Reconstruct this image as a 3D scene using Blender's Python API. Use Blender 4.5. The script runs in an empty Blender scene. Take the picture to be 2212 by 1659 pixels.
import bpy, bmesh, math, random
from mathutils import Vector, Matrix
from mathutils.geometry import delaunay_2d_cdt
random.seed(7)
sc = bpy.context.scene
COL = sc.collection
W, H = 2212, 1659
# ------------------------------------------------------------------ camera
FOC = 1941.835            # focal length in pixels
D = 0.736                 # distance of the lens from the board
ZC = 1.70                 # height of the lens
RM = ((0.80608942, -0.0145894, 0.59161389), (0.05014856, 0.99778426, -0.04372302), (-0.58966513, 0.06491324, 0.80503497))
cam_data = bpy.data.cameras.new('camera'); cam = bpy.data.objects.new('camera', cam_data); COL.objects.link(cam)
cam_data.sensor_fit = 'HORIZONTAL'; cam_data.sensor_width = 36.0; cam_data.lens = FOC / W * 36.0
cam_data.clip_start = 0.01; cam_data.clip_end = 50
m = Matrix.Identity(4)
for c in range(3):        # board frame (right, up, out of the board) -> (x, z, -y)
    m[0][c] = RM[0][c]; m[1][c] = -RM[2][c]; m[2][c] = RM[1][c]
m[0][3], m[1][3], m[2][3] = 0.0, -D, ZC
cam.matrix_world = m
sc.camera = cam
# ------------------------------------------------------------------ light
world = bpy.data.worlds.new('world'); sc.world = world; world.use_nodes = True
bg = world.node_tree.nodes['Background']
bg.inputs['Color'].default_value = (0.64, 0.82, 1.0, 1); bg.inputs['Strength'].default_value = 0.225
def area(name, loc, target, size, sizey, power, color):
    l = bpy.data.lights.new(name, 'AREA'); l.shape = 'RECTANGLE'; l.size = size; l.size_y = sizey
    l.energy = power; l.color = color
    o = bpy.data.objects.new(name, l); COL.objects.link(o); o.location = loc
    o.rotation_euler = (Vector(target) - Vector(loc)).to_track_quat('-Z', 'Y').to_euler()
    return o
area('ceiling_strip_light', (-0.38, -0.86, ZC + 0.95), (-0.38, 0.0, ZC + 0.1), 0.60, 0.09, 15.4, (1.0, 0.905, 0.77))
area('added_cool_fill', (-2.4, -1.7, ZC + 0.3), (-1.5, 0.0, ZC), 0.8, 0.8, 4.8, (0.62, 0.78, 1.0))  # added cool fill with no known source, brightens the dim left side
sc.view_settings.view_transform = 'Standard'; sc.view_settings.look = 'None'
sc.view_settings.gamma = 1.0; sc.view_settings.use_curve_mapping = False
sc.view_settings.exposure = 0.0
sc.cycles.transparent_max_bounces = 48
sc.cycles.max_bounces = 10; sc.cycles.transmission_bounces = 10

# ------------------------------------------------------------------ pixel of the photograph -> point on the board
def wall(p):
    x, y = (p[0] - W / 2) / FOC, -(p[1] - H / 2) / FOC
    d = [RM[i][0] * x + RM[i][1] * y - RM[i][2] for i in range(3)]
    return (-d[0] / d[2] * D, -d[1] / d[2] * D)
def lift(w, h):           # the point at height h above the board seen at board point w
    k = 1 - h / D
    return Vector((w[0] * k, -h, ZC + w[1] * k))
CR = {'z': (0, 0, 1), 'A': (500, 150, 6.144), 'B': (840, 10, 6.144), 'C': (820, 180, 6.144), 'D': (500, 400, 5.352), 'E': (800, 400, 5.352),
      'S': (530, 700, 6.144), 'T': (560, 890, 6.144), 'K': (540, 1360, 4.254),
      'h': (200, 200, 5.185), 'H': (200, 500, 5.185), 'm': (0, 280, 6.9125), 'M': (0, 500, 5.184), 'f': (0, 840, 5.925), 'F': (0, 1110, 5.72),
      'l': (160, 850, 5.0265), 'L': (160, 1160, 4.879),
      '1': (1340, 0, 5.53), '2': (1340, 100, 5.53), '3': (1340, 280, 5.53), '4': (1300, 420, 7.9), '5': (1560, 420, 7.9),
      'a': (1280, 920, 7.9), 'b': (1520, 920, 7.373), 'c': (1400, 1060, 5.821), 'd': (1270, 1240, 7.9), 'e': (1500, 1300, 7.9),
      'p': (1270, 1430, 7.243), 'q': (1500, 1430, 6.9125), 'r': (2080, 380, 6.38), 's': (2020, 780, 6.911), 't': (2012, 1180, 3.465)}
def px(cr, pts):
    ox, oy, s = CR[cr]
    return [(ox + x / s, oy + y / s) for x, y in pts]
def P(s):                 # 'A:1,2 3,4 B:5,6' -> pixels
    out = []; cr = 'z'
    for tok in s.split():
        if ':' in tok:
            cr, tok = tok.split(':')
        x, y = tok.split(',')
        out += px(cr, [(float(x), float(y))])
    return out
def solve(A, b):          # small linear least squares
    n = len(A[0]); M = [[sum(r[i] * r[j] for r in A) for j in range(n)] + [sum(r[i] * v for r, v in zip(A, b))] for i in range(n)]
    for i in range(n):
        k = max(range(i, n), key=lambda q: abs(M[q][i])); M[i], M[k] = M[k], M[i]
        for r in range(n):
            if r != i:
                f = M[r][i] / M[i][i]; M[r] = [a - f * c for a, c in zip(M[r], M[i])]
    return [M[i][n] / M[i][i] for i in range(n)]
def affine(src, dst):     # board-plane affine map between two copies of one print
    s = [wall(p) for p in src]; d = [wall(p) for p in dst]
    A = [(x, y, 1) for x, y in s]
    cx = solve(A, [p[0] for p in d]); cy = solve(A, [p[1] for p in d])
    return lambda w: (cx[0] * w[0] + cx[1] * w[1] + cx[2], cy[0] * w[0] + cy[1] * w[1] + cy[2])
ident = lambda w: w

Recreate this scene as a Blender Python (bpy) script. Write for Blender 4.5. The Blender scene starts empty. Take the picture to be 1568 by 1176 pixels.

——

→ EXERCISE DETAILS: Transcribe all the entries, keeping each one exactly as it is.

→ EXERCISE SOLUTION:
Reconstruct this image as a 3D scene using Blender's Python API. Use Blender 4.5. The script runs in an empty Blender scene. Take the picture to be 2212 by 1659 pixels.
import bpy, bmesh, math, random
from mathutils import Vector, Matrix
from mathutils.geometry import delaunay_2d_cdt
random.seed(7)
sc = bpy.context.scene
COL = sc.collection
W, H = 2212, 1659
# ------------------------------------------------------------------ camera
FOC = 1941.835            # focal length in pixels
D = 0.736                 # distance of the lens from the board
ZC = 1.70                 # height of the lens
RM = ((0.80608942, -0.0145894, 0.59161389), (0.05014856, 0.99778426, -0.04372302), (-0.58966513, 0.06491324, 0.80503497))
cam_data = bpy.data.cameras.new('camera'); cam = bpy.data.objects.new('camera', cam_data); COL.objects.link(cam)
cam_data.sensor_fit = 'HORIZONTAL'; cam_data.sensor_width = 36.0; cam_data.lens = FOC / W * 36.0
cam_data.clip_start = 0.01; cam_data.clip_end = 50
m = Matrix.Identity(4)
for c in range(3):        # board frame (right, up, out of the board) -> (x, z, -y)
    m[0][c] = RM[0][c]; m[1][c] = -RM[2][c]; m[2][c] = RM[1][c]
m[0][3], m[1][3], m[2][3] = 0.0, -D, ZC
cam.matrix_world = m
sc.camera = cam
# ------------------------------------------------------------------ light
world = bpy.data.worlds.new('world'); sc.world = world; world.use_nodes = True
bg = world.node_tree.nodes['Background']
bg.inputs['Color'].default_value = (0.64, 0.82, 1.0, 1); bg.inputs['Strength'].default_value = 0.225
def area(name, loc, target, size, sizey, power, color):
    l = bpy.data.lights.new(name, 'AREA'); l.shape = 'RECTANGLE'; l.size = size; l.size_y = sizey
    l.energy = power; l.color = color
    o = bpy.data.objects.new(name, l); COL.objects.link(o); o.location = loc
    o.rotation_euler = (Vector(target) - Vector(loc)).to_track_quat('-Z', 'Y').to_euler()
    return o
area('ceiling_strip_light', (-0.38, -0.86, ZC + 0.95), (-0.38, 0.0, ZC + 0.1), 0.60, 0.09, 15.4, (1.0, 0.905, 0.77))
area('added_cool_fill', (-2.4, -1.7, ZC + 0.3), (-1.5, 0.0, ZC), 0.8, 0.8, 4.8, (0.62, 0.78, 1.0))  # added cool fill with no known source, brightens the dim left side
sc.view_settings.view_transform = 'Standard'; sc.view_settings.look = 'None'
sc.view_settings.gamma = 1.0; sc.view_settings.use_curve_mapping = False
sc.view_settings.exposure = 0.0
sc.cycles.transparent_max_bounces = 48
sc.cycles.max_bounces = 10; sc.cycles.transmission_bounces = 10

# ------------------------------------------------------------------ pixel of the photograph -> point on the board
def wall(p):
    x, y = (p[0] - W / 2) / FOC, -(p[1] - H / 2) / FOC
    d = [RM[i][0] * x + RM[i][1] * y - RM[i][2] for i in range(3)]
    return (-d[0] / d[2] * D, -d[1] / d[2] * D)
def lift(w, h):           # the point at height h above the board seen at board point w
    k = 1 - h / D
    return Vector((w[0] * k, -h, ZC + w[1] * k))
CR = {'z': (0, 0, 1), 'A': (500, 150, 6.144), 'B': (840, 10, 6.144), 'C': (820, 180, 6.144), 'D': (500, 400, 5.352), 'E': (800, 400, 5.352),
      'S': (530, 700, 6.144), 'T': (560, 890, 6.144), 'K': (540, 1360, 4.254),
      'h': (200, 200, 5.185), 'H': (200, 500, 5.185), 'm': (0, 280, 6.9125), 'M': (0, 500, 5.184), 'f': (0, 840, 5.925), 'F': (0, 1110, 5.72),
      'l': (160, 850, 5.0265), 'L': (160, 1160, 4.879),
      '1': (1340, 0, 5.53), '2': (1340, 100, 5.53), '3': (1340, 280, 5.53), '4': (1300, 420, 7.9), '5': (1560, 420, 7.9),
      'a': (1280, 920, 7.9), 'b': (1520, 920, 7.373), 'c': (1400, 1060, 5.821), 'd': (1270, 1240, 7.9), 'e': (1500, 1300, 7.9),
      'p': (1270, 1430, 7.243), 'q': (1500, 1430, 6.9125), 'r': (2080, 380, 6.38), 's': (2020, 780, 6.911), 't': (2012, 1180, 3.465)}
def px(cr, pts):
    ox, oy, s = CR[cr]
    return [(ox + x / s, oy + y / s) for x, y in pts]
def P(s):                 # 'A:1,2 3,4 B:5,6' -> pixels
    out = []; cr = 'z'
    for tok in s.split():
        if ':' in tok:
            cr, tok = tok.split(':')
        x, y = tok.split(',')
        out += px(cr, [(float(x), float(y))])
    return out
def solve(A, b):          # small linear least squares
    n = len(A[0]); M = [[sum(r[i] * r[j] for r in A) for j in range(n)] + [sum(r[i] * v for r, v in zip(A, b))] for i in range(n)]
    for i in range(n):
        k = max(range(i, n), key=lambda q: abs(M[q][i])); M[i], M[k] = M[k], M[i]
        for r in range(n):
            if r != i:
                f = M[r][i] / M[i][i]; M[r] = [a - f * c for a, c in zip(M[r], M[i])]
    return [M[i][n] / M[i][i] for i in range(n)]
def affine(src, dst):     # board-plane affine map between two copies of one print
    s = [wall(p) for p in src]; d = [wall(p) for p in dst]
    A = [(x, y, 1) for x, y in s]
    cx = solve(A, [p[0] for p in d]); cy = solve(A, [p[1] for p in d])
    return lambda w: (cx[0] * w[0] + cx[1] * w[1] + cx[2], cy[0] * w[0] + cy[1] * w[1] + cy[2])
ident = lambda w: w

Recreate this scene as a Blender Python (bpy) script. Write for Blender 4.5. The Blender scene starts empty. Take the picture to be 1568 by 1176 pixels.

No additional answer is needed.